Tras trece largos años de guerra civil y bajo un régimen autoritario que había logrado aplastar cualquier disidencia, Bachar Al Asad ha terminado por huir a Rusia, su gran valedora, para poner a salvo su vida y a su familia. Las tropas rebeldes, un batiburrillo de facciones enemistadas entre sí que ha hecho un frente común para lograr el derrocamiento, ha conseguido lo inesperado en apenas unos días aprovechando las peculiares circunstancias: Putin enredado en Ucrania y Hizbolá diezmado por Israel.
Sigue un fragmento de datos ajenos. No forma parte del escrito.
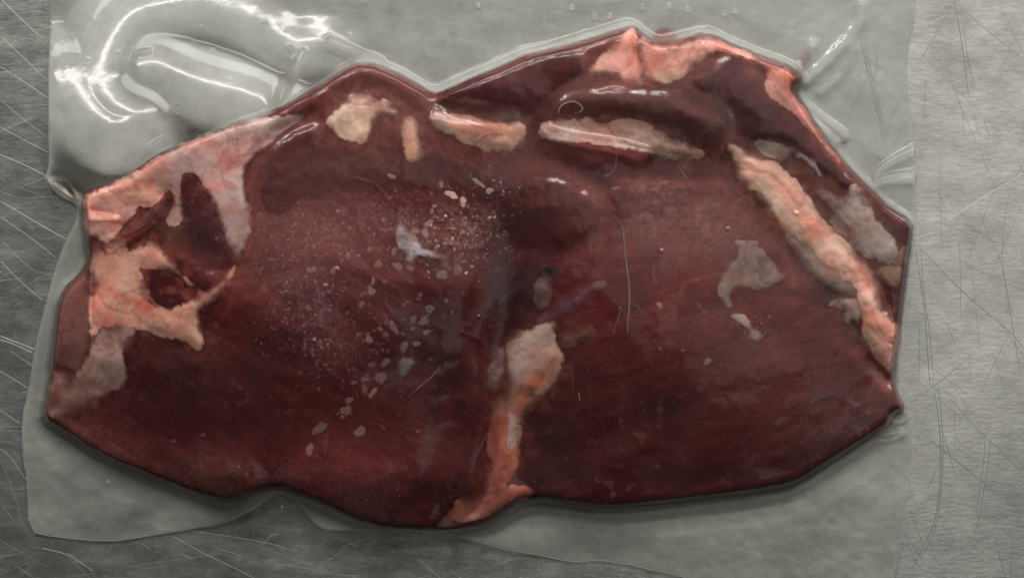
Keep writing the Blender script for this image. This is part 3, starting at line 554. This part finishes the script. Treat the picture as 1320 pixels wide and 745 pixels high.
# --- middle right membrane
fat('membrane', [(946, 309), (960, 311), (975, 310), (981, 319), (990, 330), (1000, 340), (1003, 352), (1014, 350), (1024, 345), (1030, 336), (1032, 339), (1026, 349), (1012, 358), (987, 371), (975, 374), (960, 367), (945, 374), (942, 386), (943, 398), (931, 390), (925, 376), (926, 363), (933, 352), (941, 338), (953, 328), (951, 318)], 1.8, (140, 112, 104), [(934, 365, 7, 20, .1, (146, 128, 116), .85), (948, 366, 16, 5, -.2, (138, 114, 104), .8), (958, 345, 12, 16, .4, (120, 98, 90), .6), (985, 345, 14, 16, 0, (112, 82, 78), .6), (955, 330, 22, 3, .9, (130, 108, 100), .6)], 3, 1.6, 1.0, .86, M_SKIN, soft=3.4, lines=[([(952, 320), (965, 330), (976, 348), (982, 366)], 1.5, .8)], label='wrinkled translucent grey membrane flap in the right half')
fat('fat_fleck', [(939, 408), (945, 404), (952, 406), (959, 407), (964, 414), (970, 426), (978, 426), (986, 432), (980, 438), (973, 442), (964, 436), (967, 429), (961, 420), (951, 413)], 2.5, (152, 130, 116), (), 2.5, 1.2, .3, .95, M_FAT, soft=2)
fat('membrane', [(1131, 464), (1134, 478), (1112, 494), (1094, 508), (1106, 520), (1114, 524), (1100, 526), (1076, 512), (1064, 512), (1046, 520), (1040, 522), (1066, 504), (1088, 498), (1108, 478)], 1.2, (126, 92, 88), (), 3, 1.6, .3, .55, M_SKIN, soft=6)
fat('membrane', [(996, 548), (1010, 540), (1028, 532), (1022, 540), (1012, 549), (1000, 551)], 1.2, (132, 88, 86), (), 3, 1.2, .3, .6, M_SKIN, soft=4)
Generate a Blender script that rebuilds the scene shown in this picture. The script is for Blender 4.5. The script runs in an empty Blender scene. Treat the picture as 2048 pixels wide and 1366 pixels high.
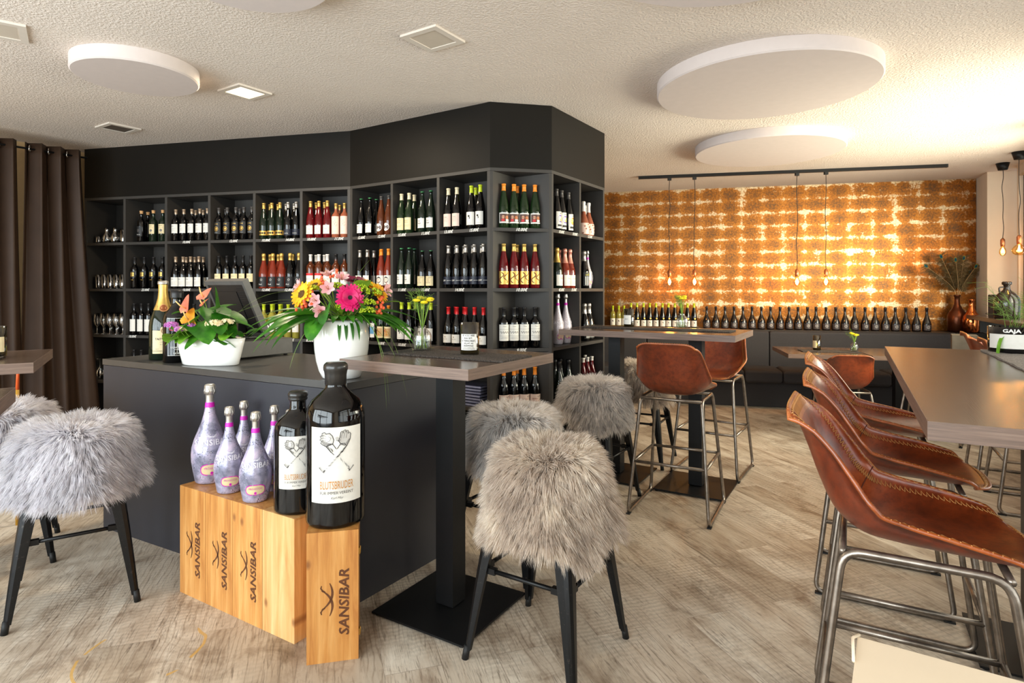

Eso, que ha sido casi un milagro, será probablemente lo que determine el incierto futuro del nuevo régimen.
Optimismo infundado.
Ojalá el optimismo que han mostrado algunos, dando la bienvenida a los milicianos yihadistas tenga algún fundamento, porque a priori lo que se percibe desde el exterior es un confuso enjambre de grupúsculos radicalizados, muchos de ellos con raíces en el terrorismo islámico, lo que podría fácilmente derivar en otra guerra civil. De hecho, aunque Damasco ha caído y la algarabía es generalizada en el país, todavía hay milicias apoyadas por Turquía que combaten contra los kurdos en el norte, todos ellos formando parte de los «rebeldes» que han derribado a Al Asad.
El futuro.
Las voces internacionales más influyentes han exigido que Siria se encamine hacia la paz y la democracia, incluso los propios rebeldes han anunciado que el próximo gobierno será «civil», aunque nadie sabe a ciencia cierta qué tipo de ideología sustenta al actual líder de la revuelta, Abu Mohamed al Jolani, cuyo currículum –Estados Unidos y la ONU lo consideran «líder de un movimiento terrorista global»– no parece augurar nada bueno. Quizá a partir de ahora millones de sirios exiliados regresen a su hogar para encontrarlo convertido en otro califato radical al estilo de los talibanes afganos dominado por el temible Estado Islámico.